There's a lot we don't know about planets outside the Solar System.

They are small, dim, and distant, which means that we don't have a lot of detailed information about what they're made of. This is especially true for rocky exoplanets, like Earth, Venus, and Mars, of which we can't currently see the surfaces.

There is, however, one way we can peer into the guts of rocky worlds – and it suggests that some of the minerals they're made of are nothing like the minerals in the Solar System. So alien are these minerals, in fact, that scientists had to invent new terms to classify them.

The method for doing this is analyzing the atmospheres of white dwarf stars, which can become 'polluted' with minerals from planets and asteroids that have fallen into the stars. The study of these destroyed exoplanets is called necroplanetology.

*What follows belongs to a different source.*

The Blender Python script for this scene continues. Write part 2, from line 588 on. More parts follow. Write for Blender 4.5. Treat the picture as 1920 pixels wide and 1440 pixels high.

"Polluted white dwarfs reveal greater planetary variety in our solar neighborhood than currently appreciated, with consequently unique planetary accretion and differentiation paths that have no direct counterparts in our Solar System," the researchers write in their paper.

"These require new rock classification schemes."

White dwarfs are what happens to a star like the Sun when it reaches the end of its main-sequence lifespan, causing its core to collapse into an ultra-dense object shining brightly with residual heat. Meanwhile, its outer skin expands across its solar system as a vast bubble of hot gases.

Astonishingly, exoplanets can survive this process – but their orbits can change, becoming unstable, resulting in tidal disruption (that's when the gravitational field of the star pulls the exoplanet apart) and accretion (when the debris from the shredded exoplanet falls onto the star).

When this occurs, the elements in the exoplanets are incorporated into the star, changing the light the star emits. Planetary scientists can then analyze this light, looking for elements that wouldn't normally be found in a white dwarf's atmosphere, to work out what the rocky bodies were made of. This is the science of necroplanetology.

Geologist Keith Putirka of California State University and astronomer Siyi Xu of the National Science Foundation's NOIRLab ran such analyses on 23 white dwarfs, all within 650 light-years of the Sun. For each of these stars, previous observations showed the presence of elements such as calcium, silicon, magnesium, and iron.

Because white dwarfs are so dense, heavier elements like these shouldn't be present in the atmosphere, but drawn into the star's interior, where they would not be detectable. Their presence suggests relatively recent accretion of rocky material.

Purtika and Xu analyzed the abundances of these elements in the white dwarf atmospheres to try and reconstruct the mineral composition of the rocky parent bodies. What they found was surprising.

"While some exoplanets that once orbited polluted white dwarfs appear similar to Earth, most have rock types that are exotic to our Solar System," says Xu. "They have no direct counterparts in the Solar System."

The researchers devised a number of new terms to classify these rocks and their exotic compositions, including quartz pyroxenites, quartz orthopyroxenites, periclase dunites, periclase wehrlites, and periclase clinopyroxenites.

These rocks might be able to tell us a lot about the sorts of exoplanets they came from, and their evolution, the researchers say. And this information could have implications for assessing exoplanet habitability, too.

"Some of the rock types that we see from the white dwarf data would dissolve more water than rocks on Earth and might impact how oceans are developed," Purtika says.

"Some rock types might melt at much lower temperatures and produce thicker crust than Earth rocks, and some rock types might be weaker, which might facilitate the development of plate tectonics."

In addition, learning more about rocky exoplanet compositions via necroplanetology could help us answer some existential questions about our own place in the Universe. For example, we might find that some regions of the galaxy are more likely to form Earth-like planets than other regions.

"Exoplanet studies also force us to face still unresolved questions of why Earth is so utterly different from its immediate planetary neighbors, and whether such contrasts are typical or inevitable," the researchers explain.

The research has been published in Nature Communications.